June 17, 1999

It is canny of the Mint Theater, at the end of a decade of stock market enchantment, to stage ”The Voysey Inheritance,” a 95-year-old play by the British actor and director Harley Granville-Barker. Few theatrical works so shrewdly raise profound questions about the role of ordinary morality in the making of money, and none in English does it with such elegance and wit.

The Voysey family is a collection of willful eccentrics worthy of Oscar Wilde or George Bernard Shaw. The money they all enjoy comes from Voysey & Son, a solicitors’ partnership run by the head of the family and his youngest son, Edward. At the outset Edward discovers that for 30 years his father has used money entrusted to the firm for specified investments to play the stock market and that at no time could the firm survive if all its clients tried to redeem their money.

The father says this practice began with his father, and he kept it up to save his father’s name and to try to achieve a balance at some point. But he dies suddenly, and when Edward sets out to restore the looted accounts, one client inevitably uncovers the manipulations, with social and legal consequences that make this play an intellectual thriller.

Actually, the dialogue makes it sound like a parlor comedy, and anyone following its arguments might think it is a Fabian socialist critique of capitalism — a not unreasonable conclusion since Granville- Barker was Shaw’s closest collaborator on productions of his plays and created many of Shaw’s most memorable leading male roles. But little here is didactic; the arguments made by most of the Voyseys for their cavalier use of other people’s wealth carry much more force than Edward’s doubts, and only one brief episode has a whiff of instruction.

That the play operates so successfully on many levels is not surprising; Granville-Barker’s prefaces to Shakespeare’s plays incited a revolution in production that rescued those dramas from two centuries of performance tradition that had almost smothered their intelligence and psychological penetration. The lines of “The Voysey Inheritance” are so sharp that even if they were read in a monotone a listener would be startled by the depths of character they reveal.

And there is nothing monotonal here. Under Gus Kaikkonen’s direction, George Morfogen as the senior Voysey is a generous, cheerful, guiltless thief trusted by everyone. With one exception, the male Voyseys, high in society, the army and the law, are so ridiculously confident that they make contempt a pure joy.
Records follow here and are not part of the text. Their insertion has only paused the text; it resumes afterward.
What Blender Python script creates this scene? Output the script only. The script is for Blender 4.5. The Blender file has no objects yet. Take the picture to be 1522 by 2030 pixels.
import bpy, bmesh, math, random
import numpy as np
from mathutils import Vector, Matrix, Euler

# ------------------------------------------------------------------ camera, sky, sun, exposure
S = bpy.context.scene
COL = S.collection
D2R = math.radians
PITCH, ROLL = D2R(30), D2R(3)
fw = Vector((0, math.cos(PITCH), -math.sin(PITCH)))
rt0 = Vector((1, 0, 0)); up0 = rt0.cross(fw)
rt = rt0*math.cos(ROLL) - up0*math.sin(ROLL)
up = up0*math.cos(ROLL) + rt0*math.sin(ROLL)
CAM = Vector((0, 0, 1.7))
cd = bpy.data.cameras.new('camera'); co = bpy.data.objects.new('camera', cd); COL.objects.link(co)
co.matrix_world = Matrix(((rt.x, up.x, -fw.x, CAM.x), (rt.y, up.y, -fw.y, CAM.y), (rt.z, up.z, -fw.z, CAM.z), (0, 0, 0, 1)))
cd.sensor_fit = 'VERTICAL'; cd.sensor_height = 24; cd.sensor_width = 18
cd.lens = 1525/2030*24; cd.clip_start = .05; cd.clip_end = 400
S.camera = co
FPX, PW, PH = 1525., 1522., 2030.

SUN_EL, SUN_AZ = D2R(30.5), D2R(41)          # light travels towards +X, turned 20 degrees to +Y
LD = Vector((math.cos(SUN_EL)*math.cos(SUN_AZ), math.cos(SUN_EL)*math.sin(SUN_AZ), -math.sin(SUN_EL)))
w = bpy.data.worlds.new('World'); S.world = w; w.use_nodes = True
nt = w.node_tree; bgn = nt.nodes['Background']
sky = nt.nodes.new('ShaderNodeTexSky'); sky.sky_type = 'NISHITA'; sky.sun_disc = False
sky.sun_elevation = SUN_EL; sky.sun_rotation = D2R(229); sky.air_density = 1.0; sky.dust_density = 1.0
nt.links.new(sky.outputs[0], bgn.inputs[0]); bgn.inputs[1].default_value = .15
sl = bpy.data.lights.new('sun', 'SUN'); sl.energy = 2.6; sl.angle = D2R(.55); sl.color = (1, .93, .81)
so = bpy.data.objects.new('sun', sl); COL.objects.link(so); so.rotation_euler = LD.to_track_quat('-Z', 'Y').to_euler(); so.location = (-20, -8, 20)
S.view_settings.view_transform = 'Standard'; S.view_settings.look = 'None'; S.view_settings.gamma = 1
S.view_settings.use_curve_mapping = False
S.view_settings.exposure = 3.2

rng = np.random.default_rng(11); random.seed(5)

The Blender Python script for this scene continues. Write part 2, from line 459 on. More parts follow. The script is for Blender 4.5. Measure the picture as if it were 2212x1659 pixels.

Edward (Kraig Swartz) grows almost imperceptibly from a scandalized young prig into a man who finds total loss is salvation, even though he has to be led to that vision by his cousin Alice (Sioux Madden), a selfish socialite transformed by disaster into a wise, tender lover. And as for George Booth, the family friend who brings down the house of Voysey, there is not a sillier, more delightful or vapid ninny in the literature, and Chet Carlin plays him as though he owns the part — as, for now, he deserves to.

At the end many people expressed surprise that they had been sitting enthralled for three hours. A playwright, and a company, can’t do much better than that.